The focus on the hearing of the application was on the three motor vehicles. The respondent made it clear from the outset that it does not oppose the stay in relation to the house. The balance of the property was not mentioned by the appellant in his affidavit in support of the application or his oral submissions. I take it that he does not press the application beyond the three motor vehicles.
The respondent opposed a stay in relation to the motor vehicles. It submitted, in effect, that no special circumstances had been demonstrated which would justify a stay. The respondent said that the motor vehicles were readily replaceable and, given their modest value, the cost of keeping them in storage would quickly outstrip their value. It wished to sell the vehicles and intended to retain the proceeds of sale in an interest‑bearing account pending the outcome of the appeal. The respondent also submitted that the appeal has no prospect of success.
The appellant emphasised that he was particularly concerned that the 2002 Ford XR6 not be sold by the respondent. He said that was because he requires the vehicle to be examined for the purpose of obtaining additional evidence for an appeal against a drug conviction. The appeal referred to by the appellant apparently relates to his conviction in April 2011 of possession of drugs which had been found in his car, the Ford XR6, by police on 23 January 2010.
I am not persuaded that the grounds for a stay in relation to the vehicles have been made out. No special circumstances have been shown by the appellant which would justify a stay of the enforcement of the respondent's rights under the orders of the primary judge. The appellant's contention that he requires the Ford XR6 for forensic examination for an appeal carries no significant weight. Any appeal was required to be instituted within 21 days of the conviction. No appeal has been commenced and any appeal is now well out of time. The appellant has had ample time to arrange for any examination of the vehicle to be carried out. In any event, any difficulty in that regard can be overcome by an order that the respondent do not sell the vehicle for a further period of 28 days.
No other reason has been put forward by the appellant. It is not suggested that the vehicles have any special qualities or that they have any value to the appellant beyond their ordinary market value.
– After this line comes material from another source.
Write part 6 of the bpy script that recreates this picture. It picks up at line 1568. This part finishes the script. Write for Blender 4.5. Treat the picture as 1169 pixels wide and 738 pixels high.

If a stay is not granted the vehicles are to be sold at auction and there is no reason to believe they will not be sold for their market value. If the appeal were to be successful, the appellant would be able to purchase comparable vehicles with the proceeds of sale. It has not been suggested otherwise. This is not a case where the respondent should be put to the costs of storage charges for motor vehicles of quite modest value over what is likely to be a significant period of time.
That is sufficient to dispose of the application. I would only add that, having regard to the material before me and to the terms of the relevant legislation, I am also not satisfied that the appellant has reasonable prospects of success on the appeal, but it is unnecessary to canvass that issue.
Conclusion
I would:
1.grant a stay of enforcement of the order of Murray J in relation to the property at 15 Gilberton Street, Kalgoorlie until further order;
2.order that the respondent do not sell or otherwise dispose of the Ford XR6 sedan for a period of 28 days from the date of this order; and
3.otherwise dismiss the application.